8. So far as the quantum of compensation is concerned, the learned Member of the Tribunal has considered this aspect of the matter in para 24A of his judgment. From the evidence of the widow as well as the certificate produced by the Company's servant, it is quite clear that apart from the salary the deceased was also getting commission and on that basis the learned Member of the Tribunal was quite justified in coming to the conclusion that the loss of the family must be to the tune of Rs. 30,000/- per annum. It is an admitted position that Shri Ramanayya was the General Manager of Sepulchre Brothers (India) Ltd. and there was no age limit for retirement, so far as his employment is concerned. He was aged 59 years when the accident took place. Therefore be could have safely earned for another 10 years. Therefore 10 years multiplier used by the learned Member of the Tribunal cannot be termed to be on the higher side. After calculating the total compensation on that basis the learned Member has awarded 50% of it as total compensation which in no case could be termed to be on the higher side. In our view the compensation awarded could safely be termed as just and fair. Obviously while making 50% deduction the learned Member took into consideration the age of the deceased and uncertainty of his life etc. as well as the lump sum payment. In this view of the matter in our no interference is called for even with the quantum of compensation awarded. So far as Shri Reddy is concerned a paltry amount of Rs. 3,200 is awarded to him Hence on that count also no interference is called for.

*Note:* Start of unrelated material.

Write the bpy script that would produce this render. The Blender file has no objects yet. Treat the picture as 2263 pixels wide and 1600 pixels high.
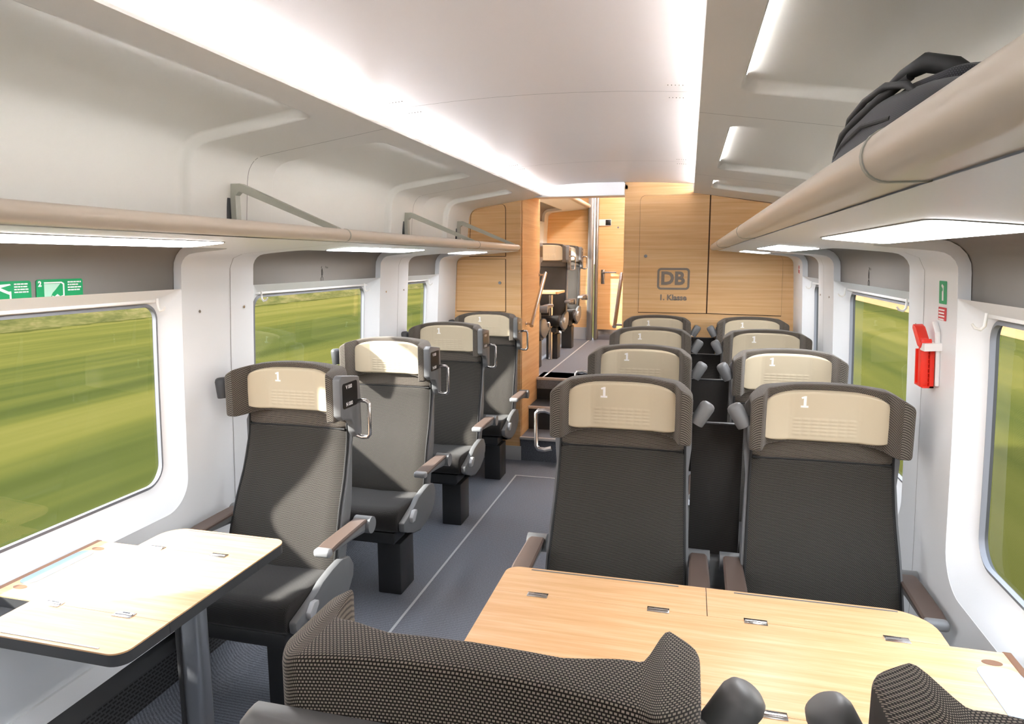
import bpy, bmesh, math, random
from mathutils import Vector, Matrix
random.seed(7)
SC = bpy.context.scene
COL = SC.collection
XC = -0.559            # centre line of the coach (camera stands at x = 0)

# ------------------------------------------------------------------ materials
def lin(h):
    h = h.lstrip('#'); o = []
    for i in (0, 2, 4):
        c = int(h[i:i+2], 16) / 255
        o.append(c/12.92 if c <= .04045 else ((c+.055)/1.055)**2.4)
    return tuple(o) + (1,)
class NT:
    def __init__(s, name):
        s.m = bpy.data.materials.new(name); s.m.use_nodes = True
        s.t = s.m.node_tree; s.b = s.t.nodes['Principled BSDF']
    def n(s, ty, **k):
        o = s.t.nodes.new(ty)
        for a, v in k.items():
            if a in o.inputs: o.inputs[a].default_value = v
            else: setattr(o, a, v)
        return o
    def l(s, a, b): s.t.links.new(a, b)
def mat(name, col, rough=.5, metal=0, spec=.5, emit=None, es=0, bump=0, bscale=400):
    q = NT(name); b = q.b
    b.inputs['Base Color'].default_value = lin(col) if isinstance(col, str) else tuple(col)+(1,)
    b.inputs['Roughness'].default_value = rough; b.inputs['Metallic'].default_value = metal
    b.inputs['Specular IOR Level'].default_value = spec
    if emit:
        b.inputs['Emission Color'].default_value = lin(emit); b.inputs['Emission Strength'].default_value = es
    if bump:
        tc = q.n('ShaderNodeTexCoord'); no = q.n('ShaderNodeTexNoise'); no.inputs['Scale'].default_value = bscale
        bp = q.n('ShaderNodeBump'); bp.inputs['Strength'].default_value = bump; bp.inputs['Distance'].default_value = .001
        q.l(tc.outputs['Object'], no.inputs['Vector']); q.l(no.outputs['Fac'], bp.inputs['Height']); q.l(bp.outputs['Normal'], b.inputs['Normal'])
    return q.m
def wood(name, c1, c2, c3, grain=(1.2, 60, 60), rough=.42, spec=.4):
    q = NT(name); tc = q.n('ShaderNodeTexCoord'); mp = q.n('ShaderNodeMapping'); mp.inputs['Scale'].default_value = grain
    n1 = q.n('ShaderNodeTexNoise'); n1.inputs['Scale'].default_value = 1; n1.inputs['Detail'].default_value = 6; n1.inputs['Distortion'].default_value = .35
    n2 = q.n('ShaderNodeTexNoise'); n2.inputs['Scale'].default_value = 3.5; n2.inputs['Detail'].default_value = 4
    r = q.n('ShaderNodeValToRGB'); e = r.color_ramp.elements
    e[0].position = .32; e[0].color = lin(c1); e[1].position = .68; e[1].color = lin(c3)
    m = e.new(.5); m.color = lin(c2)
    mx = q.n('ShaderNodeMix', data_type='FLOAT'); mx.inputs[0].default_value = .3
    q.l(tc.outputs['Object'], mp.inputs['Vector']); q.l(mp.outputs['Vector'], n1.inputs['Vector']); q.l(mp.outputs['Vector'], n2.inputs['Vector'])
    q.l(n1.outputs['Fac'], mx.inputs[2]); q.l(n2.outputs['Fac'], mx.inputs[3]); q.l(mx.outputs[0], r.inputs['Fac'])
    q.l(r.outputs['Color'], q.b.inputs['Base Color']); q.b.inputs['Roughness'].default_value = rough
    q.b.inputs['Specular IOR Level'].default_value = spec
    return q.m
def weave(name, cdark, clight, w=.0042, h=.0028, mortar=.28, rough=.9, bump=.25):
    """woven cloth: light stitches on a dark ground, laid out in UV metres"""
    q = NT(name); tc = q.n('ShaderNodeTexCoord'); br = q.n('ShaderNodeTexBrick')
    br.inputs['Color1'].default_value = lin(clight); br.inputs['Color2'].default_value = lin(clight)
    br.inputs['Mortar'].default_value = lin(cdark); br.inputs['Scale'].default_value = 1
    br.inputs['Brick Width'].default_value = w; br.inputs['Row Height'].default_value = h
    br.inputs['Mortar Size'].default_value = h*mortar; br.inputs['Mortar Smooth'].default_value = .4
    no = q.n('ShaderNodeTexNoise'); no.inputs['Scale'].default_value = 900
    mx = q.n('ShaderNodeMix', data_type='RGBA', blend_type='MULTIPLY'); mx.inputs[0].default_value = .5
    q.l(tc.outputs['UV'], br.inputs['Vector']); q.l(tc.outputs['UV'], no.inputs['Vector'])
    q.l(br.outputs['Color'], mx.inputs[6]); q.l(no.outputs['Color'], mx.inputs[7])
    q.l(mx.outputs[2], q.b.inputs['Base Color'])
    bp = q.n('ShaderNodeBump'); bp.inputs['Strength'].default_value = bump; bp.inputs['Distance'].default_value = .0008; bp.invert = True
    q.l(br.outputs['Fac'], bp.inputs['Height']); q.l(bp.outputs['Normal'], q.b.inputs['Normal'])
    q.b.inputs['Roughness'].default_value = rough; q.b.inputs['Specular IOR Level'].default_value = .15
    q.b.inputs['Sheen Weight'].default_value = .15
    return q.m
def emis(name, col, s):
    q = NT(name); t = q.t; t.nodes.remove(q.b)
    e = q.n('ShaderNodeEmission'); e.inputs['Color'].default_value = lin(col); e.inputs['Strength'].default_value = s
    q.l(e.outputs[0], t.nodes['Material Output'].inputs[0]); return q.m

WHITE = mat('white_panel', '#EFF1F3', .38)
WHITE2 = mat('white_window_trim', '#F4F3F1', .35)
SIDEC = mat('pale_grey_green_ceiling_panel', '#E3E0D8', .5)
CEIL = mat('warm_white_ceiling', '#E3DDDA', .42)
BEIGE = mat('satin_beige_metal', '#DBD0C1', .34, .1)
STRUT = mat('grey_green_metal', '#B4B4A8', .45, .2)
NICHE = mat('warm_grey_panel', '#8A8580', .55)
GASK = mat('grey_rubber', '#77797F', .5)
SEAM = mat('dark_joint', '#6E6A62', .8)
BLACK = mat('black_plastic', '#0B0B0C', .35)
DARKP = mat('dark_grey_plastic', '#3A3B3D', .5)
GREYP = mat('grey_plastic', '#6B6C6D', .45)
LGREY = mat('light_grey_plastic', '#B2B3B4', .4)
BROWN = mat('brown_leather', '#5B4C44', .6)
PAD = mat('beige_leather', '#C8BA9F', .52, bump=.08, bscale=700)
NUM = mat('white_print', '#F6F3F2', .5)
CHROME = mat('brushed_steel', '#C2BEBC', .22, 1)
STEEL2 = mat('satin_steel', '#9A9896', .38, .85)
DSTEEL = mat('dark_polished_steel', '#8E9196', .32, .7)
PEDM = mat('anthracite_metal', '#2B2B2C', .45)
FABD = weave('charcoal_woven_cloth', '#2A2826', '#7C766D', w=.005, h=.0034, mortar=.40)
FABS = weave('dark_seat_cloth', '#242221', '#57524D', w=.005, h=.0034, mortar=.40)
TWEED = weave('brown_grey_tweed', '#221D19', '#9C9286', w=.0046, h=.0040, mortar=.27)
PIPE = mat('black_piping', '#141312', .7)
WOODW = wood('oak_wall', '#D6A670', '#E1B681', '#EAC594', grain=(1.1, 1.1, 42))
WOODT = wood('oak_table', '#CC9C6C', '#D6AA7C', '#E0BA90', grain=(3, 55, 30), rough=.35)
WOODE = mat('oak_edge_cut', '#7C5233', .6)
BLUEI = mat('pale_blue_gloss', '#8DA3C3', .2)
GREEN = mat('safety_green', '#12A063', .5)
RED = mat('signal_red', '#E8311F', .4)
REDD = mat('dark_red', '#C01F2B', .5)
GREYL = mat('grey_lettering', '#857A70', .6)
GLYPH = mat('dark_grey_print', '#4E4A47', .6)
LEDC = emis('cove_led', '#FBF9FF', 46.0)
LEDR = emis('recess_led', '#FBFDFF', 75.0)
LEDS = emis('reading_light_panel', '#FAFBFF', 14.0)
LENS = emis('lamp_lens', '#FFFFFF', 4.0)
BAGF = weave('grey_bag_cloth', '#3A3A3E', '#5C5C61', w=.003, h=.003, mortar=.3)
BAGB = mat('black_webbing', '#121213', .7)
def carpet():
    q = NT('blue_grey_carpet'); tc = q.n('ShaderNodeTexCoord'); mp = q.n('ShaderNodeMapping'); mp.inputs['Scale'].default_value = (1, 2.6, 1)
    n1 = q.n('ShaderNodeTexNoise'); n1.inputs['Scale'].default_value = 130; n1.inputs['Detail'].default_value = 3
    n2 = q.n('ShaderNodeTexNoise'); n2.inputs['Scale'].default_value = 520
    r = q.n('ShaderNodeValToRGB'); r.color_ramp.elements[0].position = .35; r.color_ramp.elements[1].position = .7
    r.color_ramp.elements[0].color = lin('#4A4E56'); r.color_ramp.elements[1].color = lin('#8A8F9A')
    wv = q.n('ShaderNodeTexWave'); wv.bands_direction = 'Y'; wv.inputs['Scale'].default_value = 22; wv.inputs['Distortion'].default_value = .6
    mx = q.n('ShaderNodeMix', data_type='FLOAT'); mx.inputs[0].default_value = .45
    m2 = q.n('ShaderNodeMix', data_type='FLOAT'); m2.inputs[0].default_value = .14
    q.l(tc.outputs['Object'], mp.inputs['Vector']); q.l(mp.outputs['Vector'], n1.inputs['Vector']); q.l(tc.outputs['Object'], n2.inputs['Vector'])
    q.l(tc.outputs['Object'], wv.inputs['Vector'])
    q.l(n1.outputs['Fac'], mx.inputs[2]); q.l(n2.outputs['Fac'], mx.inputs[3]); q.l(mx.outputs[0], m2.inputs[2]); q.l(wv.outputs['Fac'], m2.inputs[3])
    q.l(m2.outputs[0], r.inputs['Fac'])
    q.l(r.outputs['Color'], q.b.inputs['Base Color']); q.b.inputs['Roughness'].default_value = .62; q.b.inputs['Specular IOR Level'].default_value = .35
    bp = q.n('ShaderNodeBump'); bp.inputs['Strength'].default_value = .35; bp.inputs['Distance'].default_value = .001
    q.l(n2.outputs['Fac'], bp.inputs['Height']); q.l(bp.outputs['Normal'], q.b.inputs['Normal'])
    return q.m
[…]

9. In the result therefore both the appeals fail and are dismissed with costs.

10. However, it is made clear that the lower court will have to pass appropriate order about the investment of the amount awarded to each of the claimants in tune with the decision of this Court in Nav Bharat Builders v. Smt. Pyarabai widow of Dadu Mane : 1984(2)BomCR9 The claimants to approach the trial court for the necessary orders. The opposite party Nos. 1 and 2 to deposit the balance amount within a period of two months from today, failing which the amount shall carry interest at the rate 10% per annum till realisation.